Et là où les choses se compliquent, c’est qu’un poste dédié au bilingue n’est pas forcément une garantie en soi. “Un poste peut être fléché mais sans avoir une enveloppe d’heures suffisante pour couvrir les besoins, car le calcul ne se base pas sur les effectifs réels. Les équipes en place font alors du bricolage”, explique pour sa part Aitziber Zugarramurdi, du réseau Euskara Geroan, qui œuvre à la défense de l’enseignement en langue basque dans les établissements publics et privés du secondaire. Ce dernier souhaite “une véritable politique linguistique” afin de parvenir à la parité horaire en filière bilingue, avec un réel développement des postes fléchés.

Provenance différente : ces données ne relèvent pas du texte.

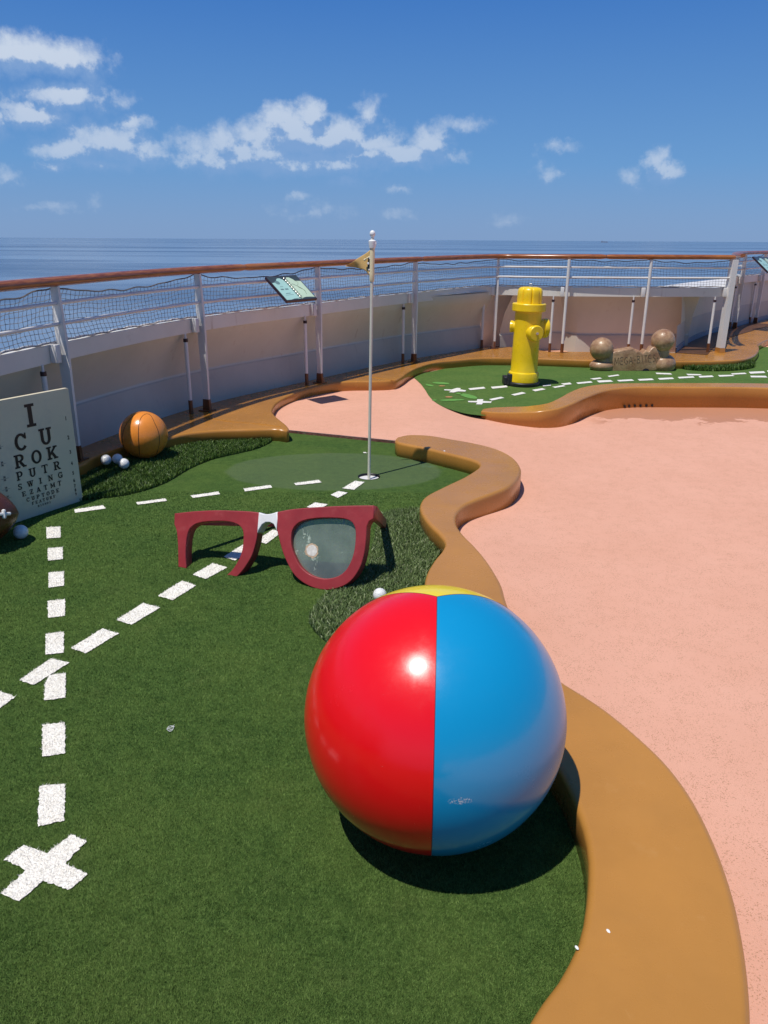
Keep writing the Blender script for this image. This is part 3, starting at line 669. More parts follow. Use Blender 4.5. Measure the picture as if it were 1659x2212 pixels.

Pour Aitziber Zugarramurdi l’enseignement bilingue se retrouve confronté à des difficultés de taille. “Le niveau de basque des élèves s’effondre en bilingue. Ils ne sont pas des locuteurs complets pour employer les termes utilisés dans l’enseignement et ont beaucoup de difficultés à parler entre eux en basque. Pour eux, cela reste une langue scolaire, pas de communication. Et l’environnement extérieur n’arrange rien, sans véritable lieu d’immersion. L’école ne peut pas pallier tous ces manques. Nous demandons que la loi soit au moins respectée, avec un enseignement bilingue à parité horaire. Hélas nous n’y arrivons pas, car on ne met pas assez d’enseignants alors qu’il y en a. En réalité, vu l’état de la langue basque, il faudrait même dépasser la parité et aller vers l’immersif. En tant qu’enseignant, c’est triste, car pour les élèves, ce ne sont pas des conditions dignes, ce n’est pas comme cela qu’on apprend une langue”, affirme Aitziber Zugarramurdi.
La situation au niveau du lycée, en particulier depuis la dernière réforme, n’est guère réjouissante non plus, (voir article p. 18). Les progrès à réaliser dans l’enseignement secondaire semblent énormes et nous rappellent que les enjeux, eux, ne s’arrêtent pas à la porte des écoles.